* [WHAT THE EXERCISE ASKS]:
Return the listing below verbatim. Pictures do not belong in the copy.

— start of SOURCE DATA —

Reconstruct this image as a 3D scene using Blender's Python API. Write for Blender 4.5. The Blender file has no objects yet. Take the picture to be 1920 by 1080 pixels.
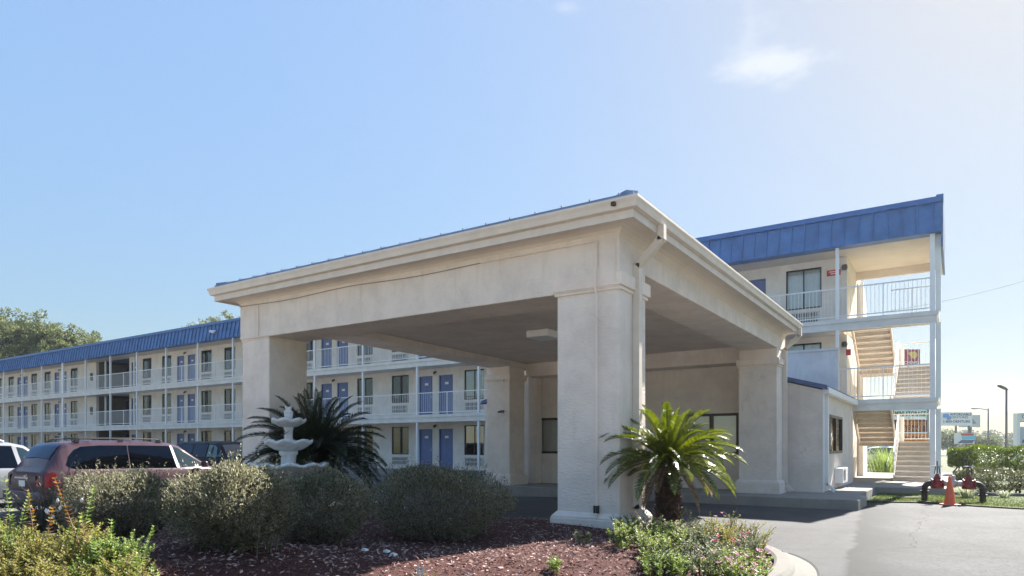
import bpy, bmesh, math, random
import numpy as np
from mathutils import Vector, Matrix
S = bpy.context.scene
COL = S.collection
rng = np.random.default_rng(11)
random.seed(11)
# ------------------------------------------------------------------ camera
TH = math.radians(33.528); FPX = 1257.5; CZ = 1.35
cd = bpy.data.cameras.new('camera'); cam = bpy.data.objects.new('camera', cd); COL.objects.link(cam)
cam.location = (0, 0, CZ); cam.rotation_euler = (math.radians(90), 0, TH)
cd.sensor_width = 36; cd.lens = FPX / 1920 * 36; cd.shift_y = (836.6 - 540) / 1920
cd.clip_start = 0.1; cd.clip_end = 4000
S.camera = cam
# ------------------------------------------------------------------ light
SUN = Vector((0.205, 1.235, 1.0)).normalized()
ELEV = math.asin(SUN.z); ROT = math.atan2(SUN.x, SUN.y)
sl = bpy.data.lights.new('sun', 'SUN'); sl.energy = 5.0; sl.angle = math.radians(0.53); sl.color = (1, 0.955, 0.88)
so = bpy.data.objects.new('sun', sl); COL.objects.link(so); so.rotation_euler = SUN.to_track_quat('Z', 'Y').to_euler()
so.location = (20, 60, 60)
W = bpy.data.worlds.new('World'); S.world = W; W.use_nodes = True
nt = W.node_tree; nt.nodes.clear()
def nd(t, k, **kw):
    n = t.nodes.new(k)
    for a, b in kw.items():
        if a[0] == '_': n.inputs[int(a[1:])].default_value = b
        else: setattr(n, a, b)
    return n
SKYP = .2
sky = nd(nt, 'ShaderNodeTexSky', sky_type='NISHITA', sun_disc=False, sun_elevation=ELEV, sun_rotation=ROT,
         altitude=0, air_density=1.0, dust_density=0.75, ozone_density=1.6)
bg = nd(nt, 'ShaderNodeBackground'); bg.inputs[1].default_value = 0.062
wo = nd(nt, 'ShaderNodeOutputWorld')
# a thin white wisp of cloud at one spot of the sky, and a fainter one above it
tc = nd(nt, 'ShaderNodeTexCoord')
def cloud(az_px, el_px, rx, rz, dens, seed):
    r = (az_px - 960) / FPX; u = (836.6 - el_px) / FPX
    d = Vector((-math.sin(TH) + math.cos(TH) * r, math.cos(TH) + math.sin(TH) * r, u)).normalized()
    right = Vector((d.y, -d.x, 0)).normalized(); up = right.cross(d)
    def dotn(v):
        n = nd(nt, 'ShaderNodeVectorMath', operation='DOT_PRODUCT'); nt.links.new(tc.outputs['Generated'], n.inputs[0]); n.inputs[1].default_value = v; return n.outputs['Value']
    def mt(op, a, b=None, c=None):
        n = nd(nt, 'ShaderNodeMath', operation=op)
        for i, x in enumerate((a, b, c)):
            if x is None: continue
            if isinstance(x, (int, float)): n.inputs[i].default_value = x
            else: nt.links.new(x, n.inputs[i])
        return n.outputs[0]
    noi = nd(nt, 'ShaderNodeTexNoise'); noi.inputs['Scale'].default_value = 9; noi.inputs['Detail'].default_value = 6; noi.inputs['Roughness'].default_value = .62
    mp = nd(nt, 'ShaderNodeMapping'); mp.inputs['Location'].default_value = (seed, seed * .7, 0); mp.inputs['Scale'].default_value = (1, 1, 2.2)
    nt.links.new(tc.outputs['Generated'], mp.inputs[0]); nt.links.new(mp.outputs[0], noi.inputs['Vector'])
    x = mt('DIVIDE', dotn(right), rx); z = mt('DIVIDE', dotn(up), rz)
    q = mt('SQRT', mt('ADD', mt('MULTIPLY', x, x), mt('MULTIPLY', z, z)))
    front = mt('GREATER_THAN', dotn(d), 0.5)
    m = mt('SUBTRACT', mt('ADD', 1.0, mt('MULTIPLY', mt('SUBTRACT', noi.outputs['Fac'], .5), 3.4)), q)
    n = nd(nt, 'ShaderNodeMapRange', interpolation_type='SMOOTHSTEP'); nt.links.new(m, n.inputs[0]); n.inputs[1].default_value = 0; n.inputs[2].default_value = 1.1
    return mt('MULTIPLY', mt('MULTIPLY', n.outputs[0], front), dens)
# even out the sky's range a little, as a hazy bright day does: bright parts near the sun weigh less
bw = nd(nt, 'ShaderNodeRGBToBW'); nt.links.new(sky.outputs[0], bw.inputs[0])
m1 = nd(nt, 'ShaderNodeMath', operation='DIVIDE'); nt.links.new(bw.outputs[0], m1.inputs[0]); m1.inputs[1].default_value = 2.2
m2 = nd(nt, 'ShaderNodeMath', operation='POWER'); nt.links.new(m1.outputs[0], m2.inputs[0]); m2.inputs[1].default_value = SKYP - 1
vm = nd(nt, 'ShaderNodeVectorMath', operation='SCALE'); nt.links.new(sky.outputs[0], vm.inputs[0]); nt.links.new(m2.outputs[0], vm.inputs['Scale'])
tn = nd(nt, 'ShaderNodeVectorMath', operation='MULTIPLY'); nt.links.new(vm.outputs[0], tn.inputs[0]); tn.inputs[1].default_value = (1.0, 1.03, .995)
prev = tn.outputs[0]
for a in ((1440, 122, .085, .026, .62, 3.1), (1395, 90, .045, .05, .28, 5.7), (1405, 50, .018, .06, .2, 7.7), (1060, 14, .03, .012, .3, 1.3)):
    f = cloud(*a)
    mx = nd(nt, 'ShaderNodeMix', data_type='RGBA'); nt.links.new(f, mx.inputs[0]); nt.links.new(prev, mx.inputs[6]); mx.inputs[7].default_value = (3.9, 4.05, 4.2, 1)
    prev = mx.outputs[2]
nt.links.new(prev, bg.inputs[0]); nt.links.new(bg.outputs[0], wo.inputs[0])
S.view_settings.view_transform = 'Standard'; S.view_settings.look = 'None'; S.view_settings.gamma = 1
S.view_settings.exposure = 1.95
S.cycles.max_bounces = 8; S.cycles.diffuse_bounces = 4; S.cycles.transparent_max_bounces = 12
S.cycles.use_denoising = True

# ------------------------------------------------------------------ materials
def newmat(name):
    m = bpy.data.materials.new(name); m.use_nodes = True
    t = m.node_tree; b = t.nodes['Principled BSDF']; return m, t, b
def mix(t, f, a, b, blend='MIX'):
    n = nd(t, 'ShaderNodeMix', data_type='RGBA', blend_type=blend)
    for i, x in ((0, f), (6, a), (7, b)):
        if isinstance(x, (int, float)): n.inputs[i].default_value = x
        elif isinstance(x, tuple): n.inputs[i].default_value = x + (1,) if len(x) == 3 else x
        else: t.links.new(x, n.inputs[i])
    return n.outputs[2]
def noise(t, scale, detail=4, rough=.55, vec=None, stretch=None):
    n = nd(t, 'ShaderNodeTexNoise'); n.inputs['Scale'].default_value = scale; n.inputs['Detail'].default_value = detail; n.inputs['Roughness'].default_value = rough
    if vec is None: vec = nd(t, 'ShaderNodeNewGeometry').outputs['Position']
    if stretch:
        mp = nd(t, 'ShaderNodeMapping'); mp.inputs['Scale'].default_value = stretch; t.links.new(vec, mp.inputs[0]); vec = mp.outputs[0]
    t.links.new(vec, n.inputs['Vector']); return n.outputs['Fac']
def ramp(t, f, a, b):
    n = nd(t, 'ShaderNodeMapRange', interpolation_type='SMOOTHSTEP'); t.links.new(f, n.inputs[0]); n.inputs[1].default_value = a; n.inputs[2].default_value = b; return n.outputs[0]
def bump(t, b, h, dist, strength=1.0):
    n = nd(t, 'ShaderNodeBump'); n.inputs['Distance'].default_value = dist; n.inputs['Strength'].default_value = strength
    t.links.new(h, n.inputs['Height']); t.links.new(n.outputs[0], b.inputs['Normal'])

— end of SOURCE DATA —

* [COMPLETED TASK]:
Reconstruct this image as a 3D scene using Blender's Python API. Write for Blender 4.5. The Blender file has no objects yet. Take the picture to be 1920 by 1080 pixels.
import bpy, bmesh, math, random
import numpy as np
from mathutils import Vector, Matrix
S = bpy.context.scene
COL = S.collection
rng = np.random.default_rng(11)
random.seed(11)
# ------------------------------------------------------------------ camera
TH = math.radians(33.528); FPX = 1257.5; CZ = 1.35
cd = bpy.data.cameras.new('camera'); cam = bpy.data.objects.new('camera', cd); COL.objects.link(cam)
cam.location = (0, 0, CZ); cam.rotation_euler = (math.radians(90), 0, TH)
cd.sensor_width = 36; cd.lens = FPX / 1920 * 36; cd.shift_y = (836.6 - 540) / 1920
cd.clip_start = 0.1; cd.clip_end = 4000
S.camera = cam
# ------------------------------------------------------------------ light
SUN = Vector((0.205, 1.235, 1.0)).normalized()
ELEV = math.asin(SUN.z); ROT = math.atan2(SUN.x, SUN.y)
sl = bpy.data.lights.new('sun', 'SUN'); sl.energy = 5.0; sl.angle = math.radians(0.53); sl.color = (1, 0.955, 0.88)
so = bpy.data.objects.new('sun', sl); COL.objects.link(so); so.rotation_euler = SUN.to_track_quat('Z', 'Y').to_euler()
so.location = (20, 60, 60)
W = bpy.data.worlds.new('World'); S.world = W; W.use_nodes = True
nt = W.node_tree; nt.nodes.clear()
def nd(t, k, **kw):
    n = t.nodes.new(k)
    for a, b in kw.items():
        if a[0] == '_': n.inputs[int(a[1:])].default_value = b
        else: setattr(n, a, b)
    return n
SKYP = .2
sky = nd(nt, 'ShaderNodeTexSky', sky_type='NISHITA', sun_disc=False, sun_elevation=ELEV, sun_rotation=ROT,
         altitude=0, air_density=1.0, dust_density=0.75, ozone_density=1.6)
bg = nd(nt, 'ShaderNodeBackground'); bg.inputs[1].default_value = 0.062
wo = nd(nt, 'ShaderNodeOutputWorld')
# a thin white wisp of cloud at one spot of the sky, and a fainter one above it
tc = nd(nt, 'ShaderNodeTexCoord')
def cloud(az_px, el_px, rx, rz, dens, seed):
    r = (az_px - 960) / FPX; u = (836.6 - el_px) / FPX
    d = Vector((-math.sin(TH) + math.cos(TH) * r, math.cos(TH) + math.sin(TH) * r, u)).normalized()
    right = Vector((d.y, -d.x, 0)).normalized(); up = right.cross(d)
    def dotn(v):
        n = nd(nt, 'ShaderNodeVectorMath', operation='DOT_PRODUCT'); nt.links.new(tc.outputs['Generated'], n.inputs[0]); n.inputs[1].default_value = v; return n.outputs['Value']
    def mt(op, a, b=None, c=None):
        n = nd(nt, 'ShaderNodeMath', operation=op)
        for i, x in enumerate((a, b, c)):
            if x is None: continue
            if isinstance(x, (int, float)): n.inputs[i].default_value = x
            else: nt.links.new(x, n.inputs[i])
        return n.outputs[0]
    noi = nd(nt, 'ShaderNodeTexNoise'); noi.inputs['Scale'].default_value = 9; noi.inputs['Detail'].default_value = 6; noi.inputs['Roughness'].default_value = .62
    mp = nd(nt, 'ShaderNodeMapping'); mp.inputs['Location'].default_value = (seed, seed * .7, 0); mp.inputs['Scale'].default_value = (1, 1, 2.2)
    nt.links.new(tc.outputs['Generated'], mp.inputs[0]); nt.links.new(mp.outputs[0], noi.inputs['Vector'])
    x = mt('DIVIDE', dotn(right), rx); z = mt('DIVIDE', dotn(up), rz)
    q = mt('SQRT', mt('ADD', mt('MULTIPLY', x, x), mt('MULTIPLY', z, z)))
    front = mt('GREATER_THAN', dotn(d), 0.5)
    m = mt('SUBTRACT', mt('ADD', 1.0, mt('MULTIPLY', mt('SUBTRACT', noi.outputs['Fac'], .5), 3.4)), q)
    n = nd(nt, 'ShaderNodeMapRange', interpolation_type='SMOOTHSTEP'); nt.links.new(m, n.inputs[0]); n.inputs[1].default_value = 0; n.inputs[2].default_value = 1.1
    return mt('MULTIPLY', mt('MULTIPLY', n.outputs[0], front), dens)
# even out the sky's range a little, as a hazy bright day does: bright parts near the sun weigh less
bw = nd(nt, 'ShaderNodeRGBToBW'); nt.links.new(sky.outputs[0], bw.inputs[0])
m1 = nd(nt, 'ShaderNodeMath', operation='DIVIDE'); nt.links.new(bw.outputs[0], m1.inputs[0]); m1.inputs[1].default_value = 2.2
m2 = nd(nt, 'ShaderNodeMath', operation='POWER'); nt.links.new(m1.outputs[0], m2.inputs[0]); m2.inputs[1].default_value = SKYP - 1
vm = nd(nt, 'ShaderNodeVectorMath', operation='SCALE'); nt.links.new(sky.outputs[0], vm.inputs[0]); nt.links.new(m2.outputs[0], vm.inputs['Scale'])
tn = nd(nt, 'ShaderNodeVectorMath', operation='MULTIPLY'); nt.links.new(vm.outputs[0], tn.inputs[0]); tn.inputs[1].default_value = (1.0, 1.03, .995)
prev = tn.outputs[0]
for a in ((1440, 122, .085, .026, .62, 3.1), (1395, 90, .045, .05, .28, 5.7), (1405, 50, .018, .06, .2, 7.7), (1060, 14, .03, .012, .3, 1.3)):
    f = cloud(*a)
    mx = nd(nt, 'ShaderNodeMix', data_type='RGBA'); nt.links.new(f, mx.inputs[0]); nt.links.new(prev, mx.inputs[6]); mx.inputs[7].default_value = (3.9, 4.05, 4.2, 1)
    prev = mx.outputs[2]
nt.links.new(prev, bg.inputs[0]); nt.links.new(bg.outputs[0], wo.inputs[0])
S.view_settings.view_transform = 'Standard'; S.view_settings.look = 'None'; S.view_settings.gamma = 1
S.view_settings.exposure = 1.95
S.cycles.max_bounces = 8; S.cycles.diffuse_bounces = 4; S.cycles.transparent_max_bounces = 12
S.cycles.use_denoising = True

# ------------------------------------------------------------------ materials
def newmat(name):
    m = bpy.data.materials.new(name); m.use_nodes = True
    t = m.node_tree; b = t.nodes['Principled BSDF']; return m, t, b
def mix(t, f, a, b, blend='MIX'):
    n = nd(t, 'ShaderNodeMix', data_type='RGBA', blend_type=blend)
    for i, x in ((0, f), (6, a), (7, b)):
        if isinstance(x, (int, float)): n.inputs[i].default_value = x
        elif isinstance(x, tuple): n.inputs[i].default_value = x + (1,) if len(x) == 3 else x
        else: t.links.new(x, n.inputs[i])
    return n.outputs[2]
def noise(t, scale, detail=4, rough=.55, vec=None, stretch=None):
    n = nd(t, 'ShaderNodeTexNoise'); n.inputs['Scale'].default_value = scale; n.inputs['Detail'].default_value = detail; n.inputs['Roughness'].default_value = rough
    if vec is None: vec = nd(t, 'ShaderNodeNewGeometry').outputs['Position']
    if stretch:
        mp = nd(t, 'ShaderNodeMapping'); mp.inputs['Scale'].default_value = stretch; t.links.new(vec, mp.inputs[0]); vec = mp.outputs[0]
    t.links.new(vec, n.inputs['Vector']); return n.outputs['Fac']
def ramp(t, f, a, b):
    n = nd(t, 'ShaderNodeMapRange', interpolation_type='SMOOTHSTEP'); t.links.new(f, n.inputs[0]); n.inputs[1].default_value = a; n.inputs[2].default_value = b; return n.outputs[0]
def bump(t, b, h, dist, strength=1.0):
    n = nd(t, 'ShaderNodeBump'); n.inputs['Distance'].default_value = dist; n.inputs['Strength'].default_value = strength
    t.links.new(h, n.inputs['Height']); t.links.new(n.outputs[0], b.inputs['Normal'])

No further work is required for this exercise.